Sabtu, 08 Desember 2012

Indah Tanpa Mendulang Kartu Merah




            “Keindahan sebuah tulisan boleh menjadi unsur penting dalam dunia jurnalisme namun wartawan dilarang menghitamkan objektivitas berita dan nasib publik.”
Antara nilai jual berita dan nasib publik. Dua hal ini menimbulkan gejolak batin yang hebat dalam diri seorang wartawan. Nilai jual berita boleh jadi persoalan hidup mati seorang wartawan. Tanpa menyelipkan unsur ‘pemanis’ dalam berita, masyarakat bisa dibuat jemu dan beralih pada berita lain. Atensi pembaca adalah barang mahal. Maka dari itu, kelihaian wartawan dalam menyusun kata adalah hal yang urgent. Di sisi lain, nasib publik selalu menggantung pada berita-berita karya wartawan. Berita media massa memiliki kekuatan untuk membentuk opini publik. Jika subjektivitas dan ‘pemanis’ wartawan terlalu banyak, maka tidak heran keterpihakan terhadap suatu objek muncul dalam paradigma masyarakat.
Kesalahan terbesar wartawan adalah apabila mereka menganulir esensi ‘pemanis’ itu sendiri. Objektivitas berita meluntur dan manipulasi fakta merebak di setiap kalimat. Pemanis dalam berita yang mudah dikenali adalah diksi. Diksi yang menarik bukannya berwujud bahasa berbunga-bunga yang justru menyimpang dari inti berita. Kekuatan diksi terwujud jika tulisan dapat menghanyutkan pembaca tanpa mengaburkan unsur 5W+1H. Tujuan akhir penulisan adalah bentuk karya tulis yang bisa dinikmati pembaca dan tidak sekadar memuaskan hasrat penulisnya (Prajarto, 2006:4). Walaupun subjektivitas wartawan tidak bisa dihilangkan sama sekali, akurasi data adalah prioritas utama yang harus dikejar. 
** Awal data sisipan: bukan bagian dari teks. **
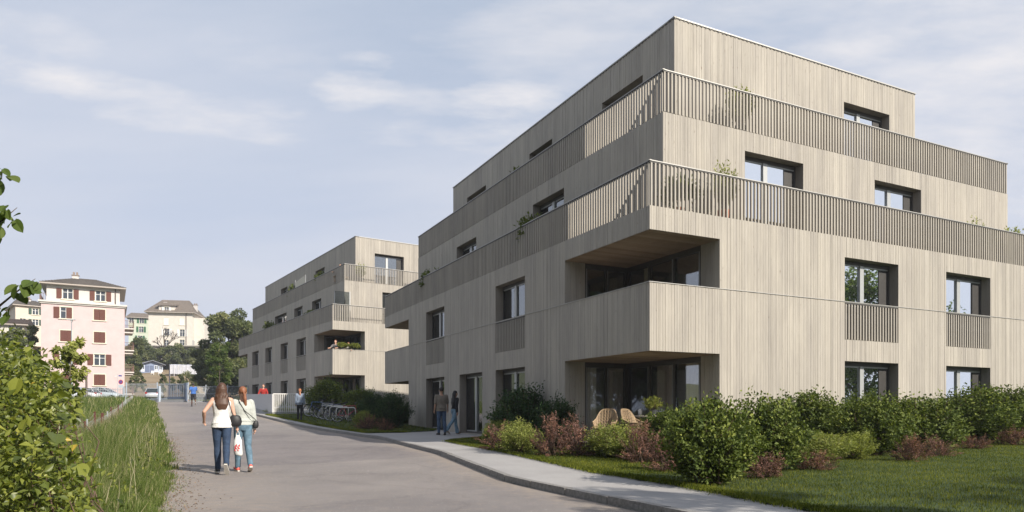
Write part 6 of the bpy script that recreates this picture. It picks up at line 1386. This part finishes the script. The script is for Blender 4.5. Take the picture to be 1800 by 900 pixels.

Daya tarik berita sexy yang diangkat wartawan justru dapat menimbulkan bahaya jika prinsip cover both sides tidak direalisasikan. Berita sexy adalah lahan subur yang diburu wartawan untuk meningkatkan nilai jual tulisan mereka di media massa. Dalam istilah jurnalisme cover both sides berarti memberi ruang yang imbang pada pihak yang berkonflik. Wartawan harus bersikap netral dan impartial (tidak memihak salah satu pihak yang berkonflik). Berita ‘pincang’ hanya akan menyulut kemarahan publik. Sebuah media massa bisa dituntut jika memberitakan hal-hal yang tidak sesuai kode etik jurnalistik. Masyarakat yang cerdas dan kritis pasti menyentak berita-berita semacam itu. Tetapi, keadaan berkata lain jika konsumen berasal dari golongan tidak terdidik. Tanpa berpikir dua kali mereka menganggap bahwa pihak ini salah karena pihak itu yang benar. Tentu saja, berita-berita semacam ini memperburuk kualitas pandangan hidup masyarakat.   
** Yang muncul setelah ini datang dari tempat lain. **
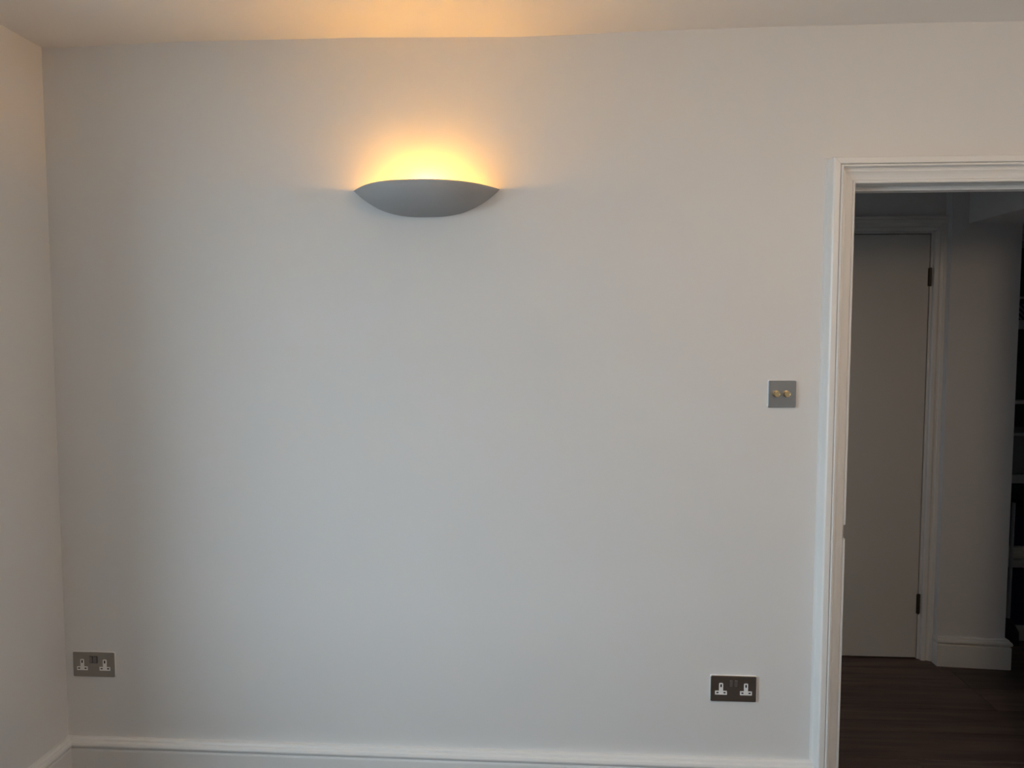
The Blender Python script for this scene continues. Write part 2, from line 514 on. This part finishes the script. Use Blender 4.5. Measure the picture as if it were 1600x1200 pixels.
# pier skirting: return on the left, front, return on the right
SKH = [(t * 0.82, z * 0.98) for t, z in SK]
dv = Vector((PX1 - PX0, PY1 - PY0)).normalized()
nf = (dv.y, -dv.x)          # towards the room
m0 = (nf[0] - dv.x, nf[1] - dv.y)
m1 = (nf[0] + dv.x, nf[1] + dv.y)
skirting('baseboard_pier', [(PX0, HD - 0.03), (PX0, PY0), (PX1, PY1), (PX1, 1.34)], [(-0.3, 0), (-0.3, nf[1]), m1, (1, 0)], mat=M_HTRIM, prof=SKH)
skirting('baseboard_hall', [(HXL, HD), (ix0 - 0.07, HD)], [(0, -1), (0, -1)], mat=M_HTRIM, prof=SKH)

# ------------------------------------------------------------------ wall light
SX, SZ = -0.419, 1.9885
A, P, HB = 0.2365, 0.167, 0.086
sc = empty('wall_light', (SX, 0, SZ), 'half-bowl plaster uplighter glowing amber, fixed high on the wall', 'wall light')
NU, NP, TH = 64, 18, 0.006
def prof_u(u, a, p, h):
    k = max(0.0, 1 - abs(u) ** 2.7)
    k = max(k, 0.012)
    return a * u, p * k, h * k
bm = bmesh.new()
outer, inner = [], []
for i in range(NU + 1):
    u = math.sin((i / NU * 2 - 1) * math.pi / 2)
    x, p, h = prof_u(u, A, P, HB)
    xi, pi_, hi = prof_u(u, A - TH, P - TH, HB - TH)
    ro, ri = [], []
    for j in range(NP + 1):
        a = j / NP * math.pi / 2
        ro.append(bm.verts.new((SX + x, -p * math.cos(a) - 0.0005, SZ - h * math.sin(a))))
        ri.append(bm.verts.new((SX + xi, -pi_ * math.cos(a) - 0.0005, SZ - hi * math.sin(a))))
    outer.append(ro); inner.append(ri)
for i in range(NU):
    for j in range(NP):
        bm.faces.new((outer[i][j], outer[i + 1][j], outer[i + 1][j + 1], outer[i][j + 1]))
        bm.faces.new((inner[i][j], inner[i][j + 1], inner[i + 1][j + 1], inner[i + 1][j]))
    bm.faces.new((outer[i][0], inner[i][0], inner[i + 1][0], outer[i + 1][0]))
    bm.faces.new((outer[i][NP], outer[i + 1][NP], inner[i + 1][NP], inner[i][NP]))
for e in (0, NU):
    for j in range(NP):
        bm.faces.new((outer[e][j], outer[e][j + 1], inner[e][j + 1], inner[e][j]))
sh = link('bowl_shade', bm, M_PLASTER, sc, smooth=True)
for p in sh.data.polygons:
    pass
sh.modifiers.new('edge', 'EDGE_SPLIT').split_angle = math.radians(50)
link('back_plate', boxes((SX - 0.06, SX + 0.06, -0.008, -0.0005, SZ - 0.062, SZ - 0.024)), M_WHITEP, sc, bevel=0.002)
link('lamp_holder', tube((SX, -0.046, SZ - 0.066), (SX, -0.046, SZ - 0.040), 0.014, 0.013, n=20), M_WHITEP, sc)
link('holder_arm', boxes((SX - 0.008, SX + 0.008, -0.047, -0.008, SZ - 0.062, SZ - 0.054)), M_STEEL, sc)
link('bulb', lathe((SX, -0.046, SZ - 0.040), (0, 0, 1), [(0, 0.008), (0.004, 0.0115), (0.012, 0.0135), (0.032, 0.0135), (0.043, 0.0095), (0.049, 0.004)], n=24), M_BULB, sc, smooth=True)

# ------------------------------------------------------------------ unseen globe added right of the view for its warm light
LX, LY = 1.05, -1.75
GZ, GR = 2.13, 0.15
cl = empty('added_globe_light', (LX, LY, H), 'unseen opal globe on a cord, added for warm light on the right', 'added light')
link('ceiling_rose', lathe((LX, LY, H), (0, 0, -1), [(0, 0.055), (0.012, 0.052), (0.024, 0.030), (0.028, 0.006)], n=32), M_WHITEP, cl, smooth=False)
link('cord', tube((LX, LY, H - 0.028), (LX, LY, GZ + GR + 0.03), 0.003, n=10), M_WHITEP, cl)
link('cap', lathe((LX, LY, GZ + GR + 0.032), (0, 0, -1), [(0, 0.012), (0.010, 0.030), (0.040, 0.034)], n=28), M_BRASS, cl)
link('globe', lathe((LX, LY, GZ + GR), (0, 0, -1), [(GR * (1 - math.cos(math.pi * k / 16)), max(0.002, GR * math.sin(math.pi * k / 16))) for k in range(17)], n=32), M_GLOBE, cl, smooth=True)

# ------------------------------------------------------------------ sockets
def rounded_plate(cx, cz, wd, ht, y0, y1, r=0.004):
    pts = []
    for sx, sz, a0 in ((1, 1, 0), (-1, 1, 90), (-1, -1, 180), (1, -1, 270)):
        for k in range(5):
            a = math.radians(a0 + 22.5 * k)
            pts.append((cx + sx * (wd / 2 - r) + r * math.cos(a), cz + sz * (ht / 2 - r) + r * math.sin(a)))
    c = 0.0012
    ins = lambda q: (cx + (q[0] - cx) * (1 - 2 * c / wd), cz + (q[1] - cz) * (1 - 2 * c / ht))
    return loft([[(x, y0, z) for x, z in pts], [(x, y1 + c, z) for x, z in pts], [(ins(q)[0], y1, ins(q)[1]) for q in pts]])

def tee(cx, cz, y0, y1):
    hw, sw = 0.0190, 0.0066
    zb, zm_, zt = -0.0200, -0.0070, 0.0190
    pts = [(-hw, zb), (hw, zb), (hw, zm_), (sw, zm_), (sw, zt - 0.002), (sw - 0.002, zt), (-sw + 0.002, zt), (-sw, zt - 0.002), (-sw, zm_), (-hw, zm_)]
    return loft([[(cx + x, y0, cz + z) for x, z in pts], [(cx + x, y1, cz + z) for x, z in pts]])

def double_socket(cx, cz, label, rocker, wd=0.147, tilt=(0, 0)):
    t = empty('double_socket', (cx, 0, cz), label, 'socket', 'double sockets on the wall')
    link('edge_glint', rounded_plate(cx, cz, wd + 0.0018, 0.0872, 0.0, -0.0052), M_WHITEP, t)  # white rim stands in for the window's reflection along the plate edges
    link('face_plate', rounded_plate(cx, cz, wd, 0.086, -0.0050, -0.0075), M_NICKEL, t)
    for s in (-1, 1):
        x = cx + s * 0.040
        ins = link('socket_insert', tee(x, cz, -0.006, -0.0083), M_WHITEP, t)
        link('earth_hole', boxes((x - 0.0022, x + 0.0022, -0.0086, -0.0082, cz + 0.0055, cz + 0.0150)), M_BLACK, ins)
        for q in (-1, 1):
            link('pin_hole', boxes((x + q * 0.0115 - 0.0034, x + q * 0.0115 + 0.0034, -0.0086, -0.0082, cz - 0.0152, cz - 0.0112)), M_BLACK, ins)
    for s in (-1, 1):
        x = cx + s * 0.0077
        bm = bmesh.new()
        za, zb = cz + 0.006, cz + 0.029
        tl = 0.0016
        rings = [[(x - 0.0055, -0.006, za), (x + 0.0055, -0.006, za), (x + 0.0055, -0.006, zb), (x - 0.0055, -0.006, zb)],
                 [(x - 0.0052, -0.0088, za), (x + 0.0052, -0.0088, za), (x + 0.0052, -0.0088 - tl, zb), (x - 0.0052, -0.0088 - tl, zb)]]
        bm.free()
        link('rocker', loft(rings), rocker, t, bevel=0.0005)
        link('rocker_gap', boxes((x - 0.0064, x + 0.0064, -0.0077, -0.0060, za - 0.001, zb + 0.001)), M_BLACK, t)
    return t
double_socket(0.5790, 0.3745, 'dark nickel double socket with pale rockers beside the doorway casing', M_ROCK)
double_socket(-1.5812, 0.3968, 'dark nickel double socket with dark rockers near the corner of the room', M_ROCKD)

# ------------------------------------------------------------------ dimmer switch
dx, dz = 0.7128, 1.3382
dm = empty('dimmer_switch', (dx, 0, dz), 'square brushed steel dimmer switch with two brass knobs', 'dimmer switch')
link('edge_glint', rounded_plate(dx, dz, 0.0878, 0.0865, 0.0, -0.0042), M_WHITEP, dm)  # same white rim, imitating a bright reflecting plate edge
link('face_plate', rounded_plate(dx, dz, 0.0868, 0.0855, -0.0040, -0.007), M_STEEL, dm)
for s in (-1, 1):
    kx = 0.7098 + s * 0.0158
    kn = link('knob', lathe((kx, -0.007, dz + 0.0005), (0, -1, 0), [(0, 0.0072), (0.005, 0.0072), (0.0055, 0.0092), (0.016, 0.0092), (0.0175, 0.0080), (0.0175, 0.0066), (0.0170, 0.0060)], n=28),
              M_BRASS, dm)
    link('knob_collar', lathe((kx, -0.007, dz + 0.0005), (0, -1, 0), [(0, 0.0105), (0.0012, 0.0105), (0.0018, 0.0090)], n=24), M_BRASS, dm)

# ------------------------------------------------------------------ bookcase in the alcove
BX0, BX1, BY0, BY1 = 2.10, 3.05, 1.36, 1.68
bc = empty('bookcase', ((BX0 + BX1) / 2, BY1, 0), 'dim grey open bookcase set back behind the hall pier', 'bookcase')
for x in (BX0, BX1 - 0.022):
    link('side_panel', boxes((x, x + 0.022, BY0, BY1, 0, 2.0)), M_SHELF, bc, bevel=0.001)
link('back_panel', boxes((BX0 + 0.022, BX1 - 0.022, BY1 - 0.008, BY1, 0.0, 2.0)), M_CHAR, bc)
for za, zb in ((1.980, 2.0), (1.702, 1.713), (1.557, 1.600), (1.190, 1.207), (0.798, 0.838), (0.376, 0.414), (0.055, 0.075)):
    link('shelf', boxes((BX0 + 0.022, BX1 - 0.022, BY0 + 0.001, BY1 - 0.008, za, zb)), M_SHELF, bc, bevel=0.001)
link('plinth', boxes((BX0 + 0.022, BX1 - 0.022, BY0 + 0.002, BY0 + 0.02, 0.004, 0.055)), M_SHELF, bc)

def storage(name, x0, x1, y0, y1, z0, z1, mat, label, cat, lid=None, lidmat=None):
    t = empty(name, ((x0 + x1) / 2, (y0 + y1) / 2, z0), label, cat)
    th = 0.004
    lz = z1 - (lid or 0)
    bm = boxes((x0, x1, y0, y1, z0, lz))
    link('body', bm, mat, t, bevel=0.004)
    if lid:
        link('lid', boxes((x0 - 0.003, x1 + 0.003, y0 - 0.003, y1 + 0.003, lz, z1)), lidmat or mat, t, bevel=0.003)
    return t
sx0, sx1 = BX0 + 0.028, BX1 - 0.028
storage('storage_box', sx0 + 0.004, 2.52, 1.40, 1.65, 1.7135, 1.815, M_CHAR, 'black lidded box on the topmost narrow bookcase shelf', 'box', 0.02, M_CHAR)
storage('fabric_box', sx0 + 0.004, 2.46, 1.385, 1.62, 1.6005, 1.690, M_STRIPE, 'navy and black patterned box under the narrow bookcase shelf', 'box', 0.012, M_NAVY)
storage('storage_box', sx0 + 0.004, 2.50, 1.41, 1.65, 1.2075, 1.42, M_CHAR, 'tall black box on the thin middle bookcase shelf', 'box', 0.03, M_BLACK)
storage('storage_box', sx0 + 0.004, 2.50, 1.39, 1.65, 0.8385, 1.045, M_GREY, 'grey box with paler lid below the thin bookcase shelf', 'box', 0.016, M_SHELF)
storage('storage_box', sx0 + 0.004, 2.46, 1.42, 1.65, 0.47, 0.655, M_NAVY, 'navy box lying on the pale stack of papers', 'box', 0.03, M_BLACK)
pp = empty('paper_stack', (2.32, 1.53, 0.4145), 'pale stack of papers on the lower bookcase shelf', 'papers')
for k in range(5):
    q = random.uniform(-0.004, 0.004)
    link('booklet', boxes((sx0 + 0.006 + q * 0.3, 2.47 + q, 1.385 + abs(q), 1.655 + q * 0.4, 0.4145 + k * 0.011, 0.4145 + k * 0.011 + 0.0106)), M_PAPER, pp)
storage('storage_box', sx0 + 0.004, 2.62, 1.385, 1.65, 0.0755, 0.362, M_NAVY, 'large navy box on the lowest bookcase shelf', 'box', 0.04, M_NAVY)

# short broom standing in the gap between pier and bookcase
br = empty('hand_broom', (2.226, 1.325, 0.0), 'short grey broom with a dark head propped beside the bookcase', 'broom')
link('handle', tube((2.2275, 1.322, 0.13), (2.241, 1.338, 0.706), 0.0085, 0.0080, n=14), M_POLE, br)
link('broom_head', loft([[(2.226 + sx * a, 1.322 + sy * b, z) for sx, sy in ((-1, -1), (1, -1), (1, 1), (-1, 1))]
                         for a, b, z in ((0.050, 0.020, 0.0), (0.046, 0.019, 0.07), (0.026, 0.015, 0.11), (0.013, 0.011, 0.135))]), M_CHAR, br, bevel=0.003)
Tanggung jawab wartawan adalah melaporkan bukan menciptakan berita. Melaporkan berarti menyuguhkan kembali peristiwa yang terjadi tanpa mengurangi akurasinya. Wartawan dilarang mereka-reka sebuah berita. Wartawan harus memahami efek berita yang ditulisnya terhadap publik. Hal ini tidak terlepas dari posisi publik sebagai konsumen berita dan koran sebagai salah satu bentuk media massa yang penyebarannya masif. Anggapan ini diperkuat oleh sifat komunikasi yang irreversible. Sekali mengkomunikasikan sesuatu, tidak seorang pun mampu mengendalikan ataupun menghilangkan efek komunikasi itu (Mulyana,2003). Oleh karena itu, sebuah berita harus beranjak dari fakta-fakta yang terjadi di lapangan. Adalah hal yang tercela jika penulis berita mencoba untuk membohongi publik dengan imajinai belaka.
Wartawan di lain sisi juga bagian dari publik. Artinya, wartawan harus membuat berita yang baik demi mendapatkan informasi yang jelas dan bebas dari unsur keterpihakan. Keindahan tulisan memang tidak pantas dinomorsekiankan. Namun, mengindahkan tulisan bukan berarti mengurangi kadar objektivitas berita. Indah bukan berarti harus melanggar kode etik jurnalistik. Indah yang benar adalah tanpa mendulang kartu merah.#BRIDDGING COURSE 13

Daftar Pustaka
Prajarto, Nunung. 2006. Tulis Saja, Kapan Lagi. Yogyakarta: Penerbit Fisipol UGM, hal. 4.
Mulyana, Deddy. 2003. Ilmu Komunikasi: Suatu Pengantar. Bandung:Remaja Rosdakarya.